U of T is known for its rigorous and difficult tests, and engineering is no exception. However, the students of a 2nd year ECE calculus course were not expecting what they received on a Blackboard announcement regarding their midterm details. Normally, such announcements would include chapters which will be covered on the test, along with some words of encouragement, which everyone knows don’t really help.

This professor, who requested to remain anonymous, took a different approach. Upon opening the announcement, the students were puzzled to see “get rekt” as the only tip.  The students didn’t really know what to make of it, but assumed the test would be very difficult – and they guessed right, as one of the course’s TAs explains. “We want to be honest with our students”, said the TA. “Giving a test the students can finish? Psh, that’s totally a Ryerson or York thing.” He then supposedly finished off with a well-known Lord of the Rings quote (“YOU SHALL NOT PASS!”) before pretending to “drop the mic” and leaving the room.

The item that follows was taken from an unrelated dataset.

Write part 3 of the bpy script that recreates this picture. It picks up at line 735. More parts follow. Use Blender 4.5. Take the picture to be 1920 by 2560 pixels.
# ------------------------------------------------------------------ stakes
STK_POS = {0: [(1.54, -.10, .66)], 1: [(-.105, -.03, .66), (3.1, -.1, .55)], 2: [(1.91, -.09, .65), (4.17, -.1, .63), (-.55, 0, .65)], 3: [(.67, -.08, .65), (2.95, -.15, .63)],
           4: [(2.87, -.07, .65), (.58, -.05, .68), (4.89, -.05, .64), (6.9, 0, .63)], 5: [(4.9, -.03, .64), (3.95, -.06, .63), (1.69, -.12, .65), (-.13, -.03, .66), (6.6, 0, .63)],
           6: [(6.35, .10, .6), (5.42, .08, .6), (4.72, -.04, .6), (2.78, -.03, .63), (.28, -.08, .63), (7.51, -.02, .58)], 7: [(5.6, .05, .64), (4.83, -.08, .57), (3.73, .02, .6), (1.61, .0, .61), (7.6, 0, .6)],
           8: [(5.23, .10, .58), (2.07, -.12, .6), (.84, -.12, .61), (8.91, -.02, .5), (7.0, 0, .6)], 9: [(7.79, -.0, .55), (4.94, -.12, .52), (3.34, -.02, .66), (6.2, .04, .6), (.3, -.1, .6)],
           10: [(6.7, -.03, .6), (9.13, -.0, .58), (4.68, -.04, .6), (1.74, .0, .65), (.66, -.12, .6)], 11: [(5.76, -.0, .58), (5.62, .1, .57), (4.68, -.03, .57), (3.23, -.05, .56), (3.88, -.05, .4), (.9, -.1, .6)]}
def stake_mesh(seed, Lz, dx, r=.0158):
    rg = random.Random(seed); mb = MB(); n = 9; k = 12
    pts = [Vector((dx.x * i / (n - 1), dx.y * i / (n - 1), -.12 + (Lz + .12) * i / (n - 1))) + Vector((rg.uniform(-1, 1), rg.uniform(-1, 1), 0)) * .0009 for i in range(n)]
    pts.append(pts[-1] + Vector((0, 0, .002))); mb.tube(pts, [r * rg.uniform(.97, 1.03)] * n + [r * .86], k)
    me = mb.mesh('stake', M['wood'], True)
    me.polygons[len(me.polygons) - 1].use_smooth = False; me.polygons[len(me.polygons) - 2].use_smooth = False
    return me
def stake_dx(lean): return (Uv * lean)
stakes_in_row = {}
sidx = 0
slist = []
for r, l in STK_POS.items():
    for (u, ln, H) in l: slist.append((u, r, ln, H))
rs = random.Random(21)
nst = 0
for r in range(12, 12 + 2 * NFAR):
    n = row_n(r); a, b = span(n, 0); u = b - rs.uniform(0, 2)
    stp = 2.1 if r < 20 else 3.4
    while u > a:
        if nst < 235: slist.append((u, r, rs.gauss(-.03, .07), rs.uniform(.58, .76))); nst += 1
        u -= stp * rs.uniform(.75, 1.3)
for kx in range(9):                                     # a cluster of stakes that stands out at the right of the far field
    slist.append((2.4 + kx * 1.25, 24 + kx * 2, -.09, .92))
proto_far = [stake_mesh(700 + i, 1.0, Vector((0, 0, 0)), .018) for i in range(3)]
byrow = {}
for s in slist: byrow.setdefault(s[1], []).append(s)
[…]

Student reactions to the message were mixed; however, not everyone was disappointed in what they saw. “It’s quite a relief actually”, said Jake Samuels, a student in the class. “Normally the professors would just say: “this test is not too hard, you’ll do fine”, but now we know we’re not just fucked – we’re fucked. Now I can go to office hours, and instead of beating around the bush asking BS questions about the material which I still won’t understand, I can straight up ask the prof how much lube to bring. It’s that much more convenient!”

Such messages may be a controversial method of helping students prepare for midterms, but they could also usher in a new era of stress management, where all false hope that you will do well is eliminated, and you can go in with a clear mind, knowing you’re “getting rekt” anyways. The professor refused to provide any detailed commentary on the matter, and simply replied to our invitation email with the ironic response: “this too, shall pass”.

We still aren’t quite sure if he was being serious or sarcastic.